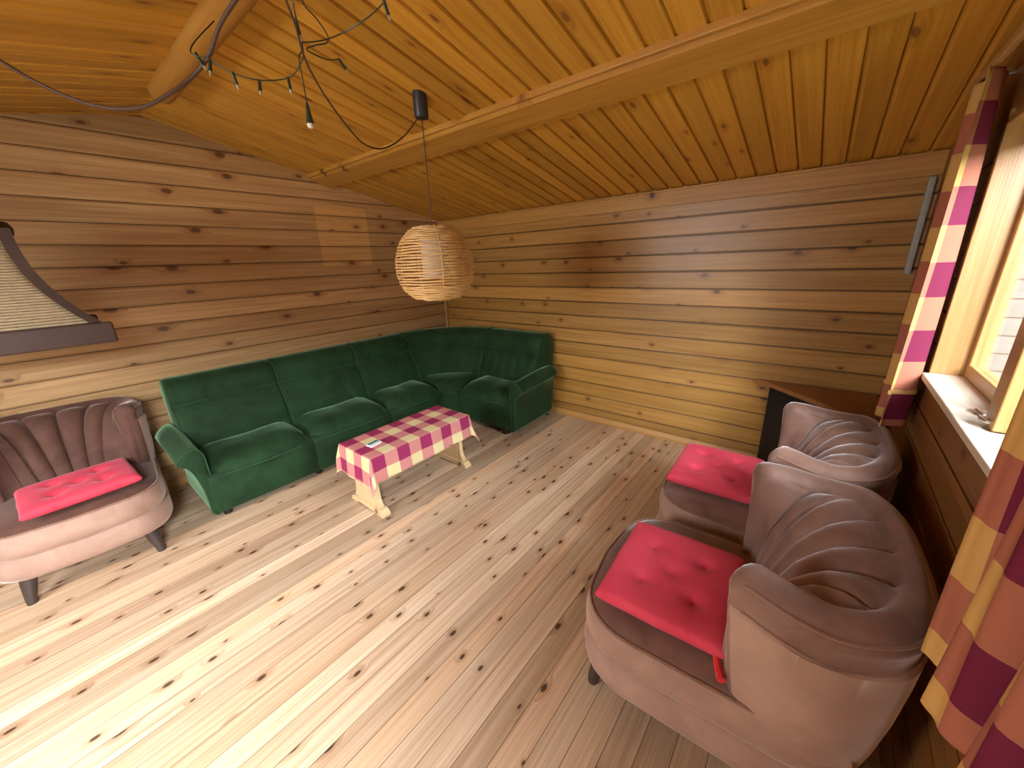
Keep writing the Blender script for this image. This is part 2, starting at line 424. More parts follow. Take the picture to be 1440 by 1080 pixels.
tag(mb.build('trim_3', M['trim_v'], smooth=False), 'narrow pale batten in the room corner', 'trim', kind='structure')
mb = MB(); mb.box((-.011, YW / 2, 1.953), (.022, -YW, .104), .003); mb.box((-.018, YW / 2, 2.008), (.030, -YW, .016), .004)
tag(mb.build('trim_4', M['trim'], smooth=False), 'pine frieze board along the top of the right wall', 'trim', kind='structure')
mb = MB(); mb.loft([[(-.002, v, 0), (-.026, v, 0), (-.026, v, .018), (-.016, v, .045), (-.010, v, .058), (-.002, v, .058)] for v in (YW, 0)])
tag(mb.build('baseboard_right', M['trim'], smooth=False), 'pine skirting along the right wall', 'baseboard', kind='structure')
mb = MB(); mb.loft([[(v, -.002, 0), (v, -.026, 0), (v, -.026, .018), (v, -.016, .045), (v, -.010, .058), (v, -.002, .058)] for v in (XL, 0)])
tag(mb.build('baseboard_left', M['trim'], smooth=False), 'pine skirting behind the sofa', 'baseboard', kind='structure')

# window on the right: deep pine lining, pale sill, mullion, sash, panes
win = empty('window_1', ((WX0 + WX1) / 2, YW, WZ0), 0, 'pine framed window with pale sill between plaid curtains', 'window', kind='structure')
def wl(x, y, z): return (x - (WX0 + WX1) / 2, y - YW, z - WZ0)
dep = .115
mb = MB()
for x in (WX0 + .012, WX1 - .012): mb.box(wl(x, YW - dep / 2 + .004, (WZ0 + WZ1) / 2), (.024, dep + .01, WZ1 - WZ0 + .04), .003)
mb.box(wl((WX0 + WX1) / 2, YW - dep / 2 + .004, WZ1 - .012), (WX1 - WX0, dep + .01, .024), .003)
mb.build('window_frame', M['frame'], win, smooth=False)
mb = MB(); mb.box(wl((WX0 + WX1) / 2, YW - dep / 2 + .012, WZ0 + .008), (WX1 - WX0 - .05, dep + .034, .024), .004)
mb.build('window_sill', M['sill'], win, smooth=False)
mb = MB(); mb.box(wl(-1.665, YW - .047, (WZ0 + WZ1) / 2), (.075, .052, WZ1 - WZ0 - .05), .005)
mu = mb.build('mullion', M['frame'], win, smooth=False)
for sx0, sx1 in ((WX0 + .024, -1.70), (-1.63, WX1 - .024)):
    sh = MB(); cx = (sx0 + sx1) / 2; z0, z1 = WZ0 + .022, WZ1 - .026
    for x in (sx0 + .016, sx1 - .016): sh.box(wl(x, YW - .100, (z0 + z1) / 2), (.032, .04, z1 - z0), .004)
    for z in (z0 + .024, z1 - .024): sh.box(wl(cx, YW - .100, z), (sx1 - sx0 - .06, .038, .048), .004)
    so = sh.build('sash', M['frame'], win, smooth=False)
    gp = MB(); gp.box(wl(cx, YW - .104, (z0 + z1) / 2), (sx1 - sx0 - .05, .004, z1 - z0 - .08)); gp.build('pane', M['glass'], so, smooth=False)
for (x, y, z, L) in ((-1.665, YW - .012, 1.095, .045), (-1.53, YW - .035, 1.078, .075)):
    hb = MB(); hb.tube([wl(x - L / 2, y, z), wl(x, y + .006, z + .003), wl(x + L / 2, y + .002, z + .001)], lambda t: .004 + .003 * math.sin(PI * t), 8)
    hb.box(wl(x, y - .008, z - .004), (.02, .012, .012), .003)
    hb.build('sash_catch', M['metal'], win)
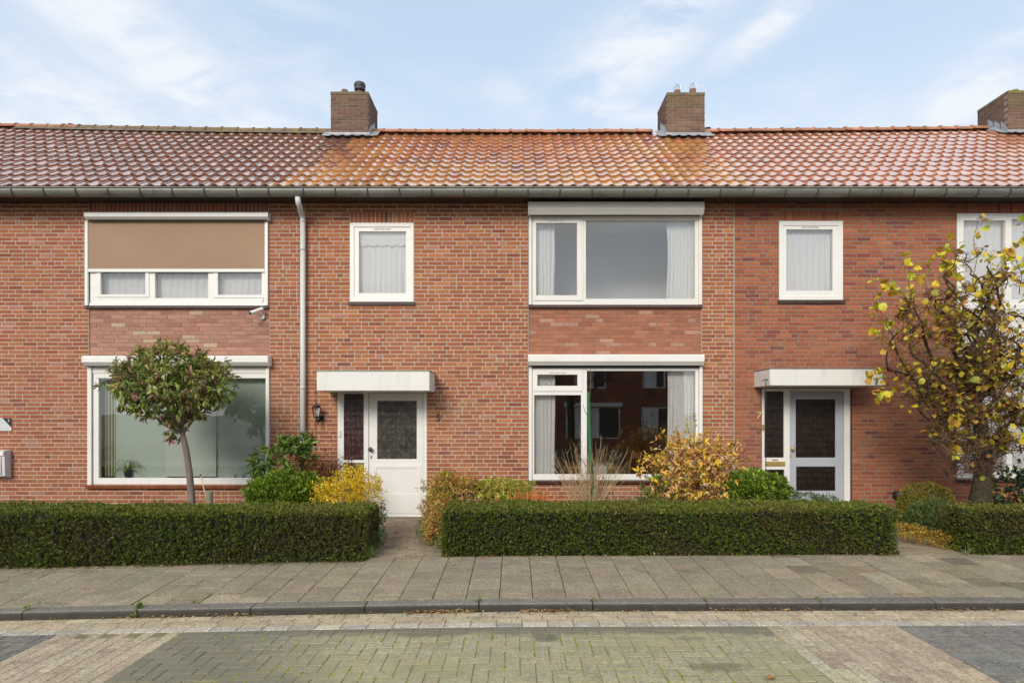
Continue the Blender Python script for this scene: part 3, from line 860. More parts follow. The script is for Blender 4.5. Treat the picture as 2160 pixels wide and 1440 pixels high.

*TASK TO CARRY OUT*:
Up to and including the line that contains "tag(mb.build('baseboard_left', M['trim'], smooth=False), 'pine", print the records above exactly from their first line, without any pictures.

*REPLY TO THE TASK*:
Keep writing the Blender script for this image. This is part 2, starting at line 424. More parts follow. Take the picture to be 1440 by 1080 pixels.
tag(mb.build('trim_3', M['trim_v'], smooth=False), 'narrow pale batten in the room corner', 'trim', kind='structure')
mb = MB(); mb.box((-.011, YW / 2, 1.953), (.022, -YW, .104), .003); mb.box((-.018, YW / 2, 2.008), (.030, -YW, .016), .004)
tag(mb.build('trim_4', M['trim'], smooth=False), 'pine frieze board along the top of the right wall', 'trim', kind='structure')
mb = MB(); mb.loft([[(-.002, v, 0), (-.026, v, 0), (-.026, v, .018), (-.016, v, .045), (-.010, v, .058), (-.002, v, .058)] for v in (YW, 0)])
tag(mb.build('baseboard_right', M['trim'], smooth=False), 'pine skirting along the right wall', 'baseboard', kind='structure')
mb = MB(); mb.loft([[(v, -.002, 0), (v, -.026, 0), (v, -.026, .018), (v, -.016, .045), (v, -.010, .058), (v, -.002, .058)] for v in (XL, 0)])
tag(mb.build('baseboard_left', M['trim'], smooth=False), 'pine skirting behind the sofa', 'baseboard', kind='structure')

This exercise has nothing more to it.